In Barksdale's situation, the state's case for decertification is based on the fact that she retired as part of a settlement deal in a lawsuit connected to alleged misconduct.

The allegations go back to 2019. In internal documents, Ithaca acting Police Chief John Joly initiated disciplinary action against Barksdale on the grounds that she had failed to "adequately investigate" assigned cases over her 25 years on the job. Most of those cases involve sex abuse.

At the time, Barksdale filed a federal lawsuit against the city to dispute the allegations. In that case, Barksdale's lawyer said IPD leadership did not provide her with enough staff to adequately investigate all assigned cases.

Barksdale also alleged that the disciplinary action was racially motivated on Joly's part — Barksdale was the first Black woman to join IPD's ranks — though state records show she was ultimately unable to meet the burden of proof for that claim.

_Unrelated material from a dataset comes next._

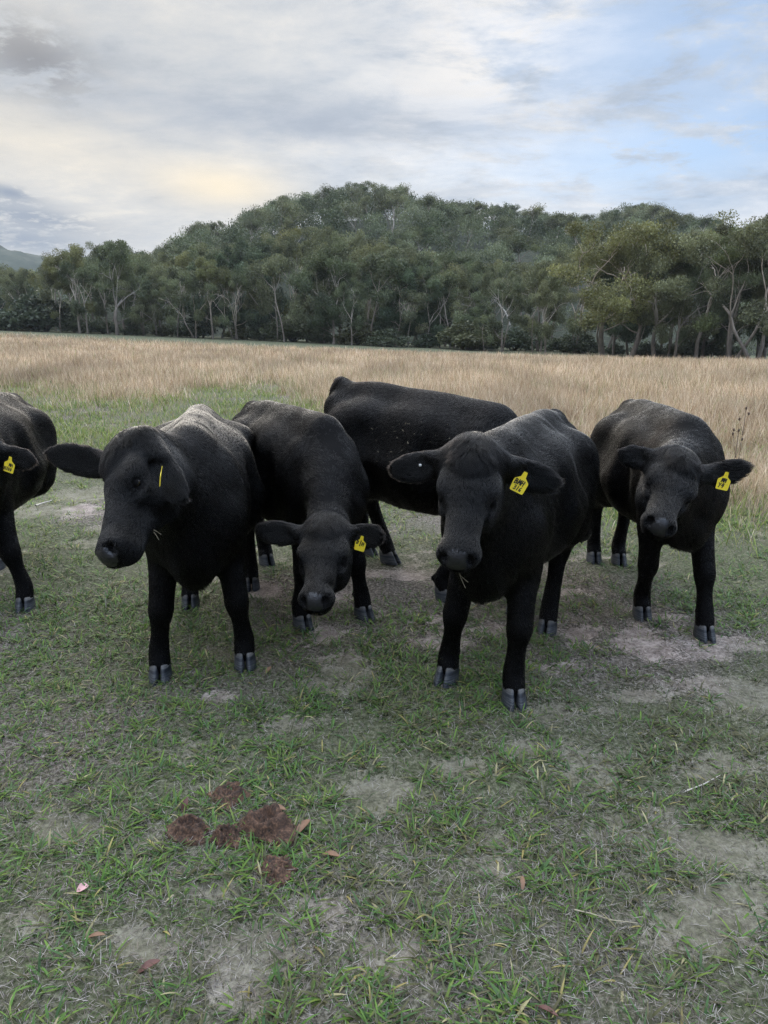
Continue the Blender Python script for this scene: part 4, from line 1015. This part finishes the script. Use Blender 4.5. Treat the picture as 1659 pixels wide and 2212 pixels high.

In late 2021, Barksdale agreed to drop the lawsuit and retire from the force permanently in 2022 after 25 years on the job — the minimum needed to collect a full state pension. In exchange, the city withdrew the disciplinary charges against her and allowed her to retire with benefits.

Barksdale retired last August. In a news clip, she’s seen walking out of Ithaca police HQ as her coworkers smile and salute.

But days later, the state’s Division of Criminal Justice Services, which oversees police departments across the state, told IPD it could not allow Barksdale to retire in good standing.

Even though the settlement terms cleared Barksdale’s record, state officials said ultimately, she retired in connection to misconduct allegations, which is grounds for decertification.

Now, Barksdale is suing again to challenge the state’s decision.

Regardless of the outcome of this case, Barksdale is still eligible to receive her full pension and benefits, even if she can’t work as a police officer.